Beneath this task is a listing. State how many of its lines include the string "cascade", giving nothing but the number.

────────

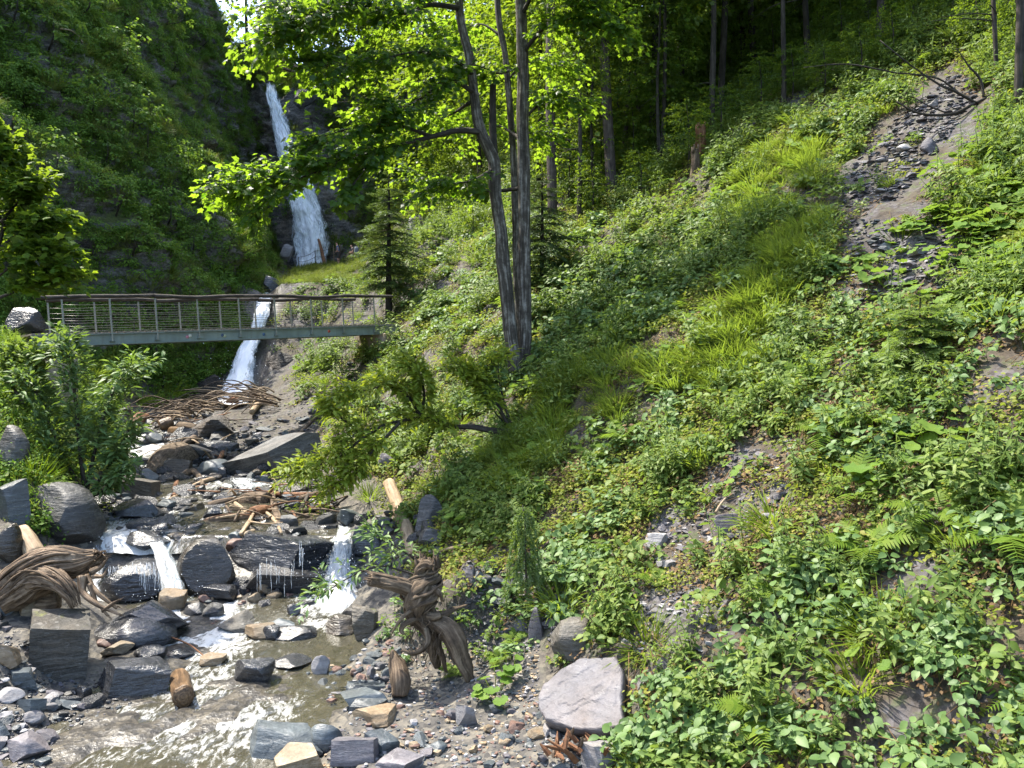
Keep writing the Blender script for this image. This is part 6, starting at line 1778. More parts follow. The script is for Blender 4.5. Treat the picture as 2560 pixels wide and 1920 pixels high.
# trees that close the upper slope and shade it; their stems are partly hidden by leaves
for i, (x, y) in enumerate(((1.5, 41), (5, 46), (9, 40), (-2, 50), (13, 37), (4, 56), (12, 48), (18, 40), (-6, 56), (10, 60), (0, 64), (22, 33), (-3, 70), (-9, 68), (-13, 71), (20, 52), (-19, 74.5), (-14, 75), (-11, 74), (-17, 78), (-21.5, 79), (-7, 72), (-16.5, 73), (-24, 73), (-27, 70), (12, 31), (15, 33), (10, 35), (17, 30), (20, 36), (14, 38), (7, 37), (3, 34), (24, 40), (19, 27))):
    b = drop(x, y) if x > -9 and y < 60 else None
    if b is None:
        hit = BV['w'].ray_cast(Vector((x, y, 80)), Vector((0, 0, -1)), 200)[0]
        hg = Vector((x, y, float(H(x, y))))
        b = hit if (hit is not None and hit.z > hg.z) else hg
    hh = 12 + (i * 5) % 4
    uu, vv = 1280 + b.x / b.y * F, 960 - b.z / b.y * F
    forest_tree(uu, vv, .3 / b.y * F, hh, ('leafy tree above the lip of the tall waterfall' if x < -8 else 'leafy tree behind the crowns of the maples' if x < 4 else 'leafy tree high in the dark forest above the slope'), 'darkbark', .12, y=b.y, k=i, group=('trees above the waterfall lip' if x < -8 else 'trees behind the maples' if x < 4 else 'trees of the dark upper forest'), fill=1.15)
# slim trees of the dark upper slope; their crowns close above the picture and shade the ground
for i, (x, y) in enumerate(((5.2, 28), (6.6, 26.6), (7.6, 29.4), (8.6, 25.4), (10.2, 27.6), (11.2, 24.6), (4, 31.5), (12.6, 28.4), (9.4, 31), (6, 33), (2.6, 30.5), (3.4, 35), (13.8, 26))):
    b = drop(x, y); hh = 12 + (i * 7) % 5
    forest_tree(1280 + x / y * F, 960 - b.z / y * F, (.16 + .05 * (i % 3)) / y * F, hh, 'slim dark trunk in the shade of the upper slope', 'darkbark', .36, y=y, k=i, group='slim trunks of the shaded upper slope', fill=0.85)
# saplings and leafy undergrowth trees
def sapling(u, v, h, label, k=0, group=None, mat=None, y=None):
    q = at(u, v, 'gw') if y is None else P(u, v, y)
    t = thing('sapling', label, 'sapling', q, group)
    limb_part(t, 'trunk', [q - Vector((0, 0, .2)), q + Vector((.05, 0, h * .5)), q + Vector((-.05, 0, h))], [.03, .022, .006], 'darkbark', 5, 8)
    o = obj('crown', CROWNS_S[k % 3], t, (0, 0, h * .18)); sc = h * .85 / 3.2; o.scale = (sc, sc, sc); o.rotation_euler = (0, 0, k * 1.7)
    tag(o, None, None, None, 'stuff')
for k, (u, v, h) in enumerate(((1420, 520, 3.4), (1500, 470, 3.0), (1580, 440, 3.2), (1640, 400, 3.4), (1700, 330, 3.5), (1780, 260, 3.2), (1850, 220, 3.0), (1930, 200, 2.6), (2010, 160, 2.8), (2100, 150, 2.4), (2190, 110, 2.6), (2280, 80, 2.4),
        (2380, 60, 2.2), (1560, 330, 3.6), (1620, 250, 3.6), (1900, 60, 3.5), (2080, 30, 3.0), (1780, 110, 3.6), (2440, 130, 1.7), (2540, 140, 1.6), (1120, 560, 2.6), (1180, 610, 2.2), (1050, 600, 2.4), (2250, -20, 2.6), (2420, -30, 2.4), (1340, 500, 3.2), (1000, 480, 3.2), (1760, 180, 2.6), (1840, 160, 2.4), (1720, 420, 2.0), (1800, 350, 1.8), (1900, 280, 1.8), (1980, 250, 1.7), (2060, 240, 1.6), (2150, 200, 1.6), (2230, 160, 1.6), (1680, 250, 2.8), (1960, 130, 2.6), (2040, 100, 2.6), (2140, 50, 2.4), (2330, 20, 2.2), (1860, 20, 3.0), (1480, 540, 1.8), (1600, 500, 1.6), (900, 420, 3.6), (830, 330, 3.2), (800, 240, 3.4), (1090, 500, 3.4))):
    z_ = ('beside the tall waterfall and the knoll' if u < 1210 else 'among the bare trunks right of the maples' if u < 1520 else 'around the rotten stumps in the shade' if u < 1810 else 'on the dark slope between the rotten stumps and the scree' if u < 2200 else 'above the upper end of the scree')
    sapling(u, v, h, 'leafy green sapling ' + z_, k, 'saplings ' + z_)
# bare fallen branches over the scree
qs = at(2330, 300); yS = qs.y - .6
t = thing('fallen_branch', 'bare dark forked branch lying over the upper end of the scree', 'branch', P(2470, 245, yS))
for pp, rr in (([(2475, 240), (2430, 262), (2380, 285), (2300, 285), (2240, 255)], [6, 5, 3, 2]), ([(2440, 258), (2390, 230), (2330, 200), (2260, 150), (2200, 100)], [4, 3, 2, 1.5]), ([(2400, 235), (2340, 195), (2230, 180), (2120, 160), (2010, 168)], [3, 2, 2, 1]),
               ([(2460, 245), (2450, 200), (2420, 160), (2390, 120)], [4, 3, 2, 1]), ([(2380, 285), (2330, 270), (2280, 240)], [2, 2, 1])):
    mb = MB(); px_tube(mb, pp, rr, y=yS, sides=5, n=18); mb.gnarl(.02, 3, int(rr[0])); part('branch', mb, M['darkbark'], t)
# the trunk fallen across the top of the tall fall
log_thing('fallen_log', 'sunlit fallen trunk lying across the gap above the tall waterfall', [(668, 132, 70), (710, 150, 69.5), (760, 178, 69)], [4, 6, 7], 'log', sides=9, gn=.06)
log_thing('fallen_log', 'darker fallen trunk just below the sunlit one above the tall waterfall', [(690, 165, 70), (730, 178, 69.5), (765, 190, 69)], [3, 4, 5], 'drift', sides=8, gn=.06)
M['curtain'] = fall_material('thin_curtain', 11.0, 0.7, 0.60, (0.84, 0.88, 0.92), 0.12)
# ================================================================ small falls in the foreground
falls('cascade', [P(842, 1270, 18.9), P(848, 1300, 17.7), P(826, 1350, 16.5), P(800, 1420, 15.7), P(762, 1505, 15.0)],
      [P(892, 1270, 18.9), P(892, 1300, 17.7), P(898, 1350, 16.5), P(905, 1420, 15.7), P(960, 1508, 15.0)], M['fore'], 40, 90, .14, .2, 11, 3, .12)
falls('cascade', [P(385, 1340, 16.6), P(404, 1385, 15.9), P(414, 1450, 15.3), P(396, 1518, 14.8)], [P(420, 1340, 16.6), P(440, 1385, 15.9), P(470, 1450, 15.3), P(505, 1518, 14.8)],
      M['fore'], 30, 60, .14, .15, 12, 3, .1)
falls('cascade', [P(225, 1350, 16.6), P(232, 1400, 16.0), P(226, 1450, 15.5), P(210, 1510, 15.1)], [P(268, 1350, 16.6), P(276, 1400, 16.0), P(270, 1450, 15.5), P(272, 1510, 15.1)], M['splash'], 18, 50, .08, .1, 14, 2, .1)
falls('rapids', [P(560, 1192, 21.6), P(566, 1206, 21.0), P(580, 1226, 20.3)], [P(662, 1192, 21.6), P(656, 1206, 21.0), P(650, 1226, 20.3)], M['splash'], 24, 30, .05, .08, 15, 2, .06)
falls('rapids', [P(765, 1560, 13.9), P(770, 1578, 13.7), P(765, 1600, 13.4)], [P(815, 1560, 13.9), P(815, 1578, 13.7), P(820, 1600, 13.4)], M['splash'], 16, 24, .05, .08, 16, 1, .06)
rg = np.random.default_rng(31)
mb = MB()
for k in range(22):
    u = [755, 752, 640, 700, 662, 728, 690][k % 7] + rg.normal() * (5 if k % 7 < 2 else 12); y = 15.05
    v0 = rg.uniform(1395, 1425) - (45 if k % 7 < 2 else 0); v1 = v0 + rg.uniform(30, 75)
    p = [P(u + .6 * rg.normal(), v0 + (v1 - v0) * s, y - .05 * s) for s in np.linspace(0, 1, 7)]
    mb.tube(p, list(rg.uniform(.0006, .0035, 7)), 4)
for k in range(85):
    u = rg.uniform(262, 442); y = 14.95 + .25 * ((u - 350) / 90) ** 2
    v0 = 1412 + 14 * ((u - 350) / 90) ** 2 + rg.uniform(-8, 22); v1 = v0 + rg.uniform(15, 70)
    p = [P(u + .8 * rg.normal(), v0 + (min(v1, 1500) - v0) * s, y - .05 * s) for s in np.linspace(0, 1, 7)]
    mb.tube(p, list(rg.uniform(.0008, .005, 7)), 4)
M['drip'] = plain_mat('falling_drops', (0.78, 0.8, 0.8), .3, .5, 0, .05)
tag(obj('water_trickle', mb.mesh('water_trickle', M['drip'])), None, None, None, 'structure')
mb = MB(); V, T = ico(1)
for (u, v, y, su, sv, n) in ((840, 1450, 15.0, 55, 50, 220), (440, 1500, 14.9, 35, 22, 90), (330, 1350, 16.3, 50, 12, 50), (240, 1470, 15.1, 25, 40, 40), (345, 1490, 15.0, 80, 10, 60), (600, 960, 34.2, 45, 60, 120)):
    pos = np.array([tuple(P(u + su * rg.normal(), v + sv * rg.normal(), y + .25 * rg.normal())) for _ in range(n)])
    mb.inst(V, T, np.repeat(np.eye(3)[None], n, 0), pos, rg.uniform(.003, .010, n) * (y / 15))
tag(obj('spray_drops', mb.mesh('spray_drops', M['drip'])), None, None, None, 'stuff')

# ================================================================ plants
def frond_mesh(seed, L=1.0, n=20, w=.26):
    """An arching fern frond along +y with paired leaflets."""
    rg = np.random.default_rng(seed); mb = MB()
    t = np.linspace(0, 1, n)
    C = np.stack([.03 * np.sin(3 * t), L * (t * .92), L * (.55 * t - .62 * t ** 2)], -1)
    mb.tube(C[::3], np.linspace(.010, .003, len(C[::3])), 4, .4)
    D, Tt, S_s = [], [], []
    for i in range(3, n):
        wl = L * w * math.sin(math.pi * (.12 + .86 * t[i])) ** .8
        tg = unit(C[i] - C[i - 1])
        for sg in (-1, 1):
            D.append(np.array([sg, .35, -.18 + .1 * rg.normal()]) + tg * .15); Tt.append(C[i]); S_s.append(wl * rg.uniform(.9, 1.1))
    V = np.array([(-.10, 0, 0), (.10, 0, 0), (.085, .35, .02), (.06, .7, .0), (0, 1, -.06), (-.06, .7, .0), (-.085, .35, .02)])
    Tq = np.array([(0, 1, 2), (0, 2, 6), (6, 2, 3), (6, 3, 5), (5, 3, 4)])
    mb.inst(V, Tq, frames(np.array(D), np.array([0, 0, 1.0])), np.array(Tt), np.array(S_s), rg.random(len(D)))
    return mb
FRONDS = [frond_mesh(700 + i).mesh('frond', M['fern']) for i in range(3)]
def align(n, up=.5):
    return (Vector(n) * (1 - up) + Vector((0, 0, 1)) * up).normalized()
def fern(u, v, size, label, n=8, seed=0):
    q, nn = at_n(u, v)
    t = thing('fern', label, 'fern', q)
    rg = random.Random(seed + int(u)); a0 = rg.random() * 6
    base = align(nn, .45).to_track_quat('Z', 'Y').to_matrix().to_4x4()
    for k in range(n):
        o = obj('frond', FRONDS[k % 3], t); s = size * rg.uniform(.7, 1.1)
        o.matrix_local = base @ Matrix.Rotation(a0 + k * 6.283 / n + rg.uniform(-.3, .3), 4, 'Z') @ Matrix.Rotation(rg.uniform(.1, .6), 4, 'X') @ Matrix.Scale(s, 4)
for i, q in enumerate(((2075, 1085, .75, 'tall fern above the bare shale patch on the right slope'), (2165, 1380, .75, 'upright fern in the middle of the lower right slope'), (1905, 1800, .55, 'large fern at the bottom of the right slope beside the great slab'), (1990, 1850, .5, 'fern just right of the large bottom one'),
        (1590, 640, .9, 'fern above the dark hollow right of the maples'), (1860, 300, 1.0, 'pale fern in the shade near the orange-brown stump'), (1765, 325, .8, 'dark fern behind the orange-brown stump'), (2070, 890, .5, 'yellow-green fern below the bluish shale plate'), (1560, 1100, .7, 'fern in the grass below the maples'),
        (2500, 690, .8, 'fern at the right edge below the scree'), (2520, 1350, .8, 'fern at the lower right edge'), (1248, 1650, .3, 'small dark fern under the uprooted stump'), (1130, 1690, .32, 'fern in the hollow beneath the stump roots'), (1285, 1600, .28, 'small fern right of the stump root'),
        (1540, 850, .8, 'dark bluish fern right of the maple trunks'), (2340, 1290, .6, 'fern beside the pale rock on the far right slope'), (1950, 1500, .5, 'fern among raspberry leaves on the lower slope'), (1490, 1150, .6, 'fern left of the bare shale patch'), (2480, 1240, .7, 'fern near the right edge above the pale rock'),
        (1640, 1460, .4, 'small fern between the shale patch and the great slab'), (1700, 560, .7, 'fern at the lower border of the shade'), (280, 1150, .7, 'fern in the dark foot of the tall left shrub'))):
    fern(q[0], q[1], q[2], q[3], 8, i)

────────

#### TASK RESPONSE:
3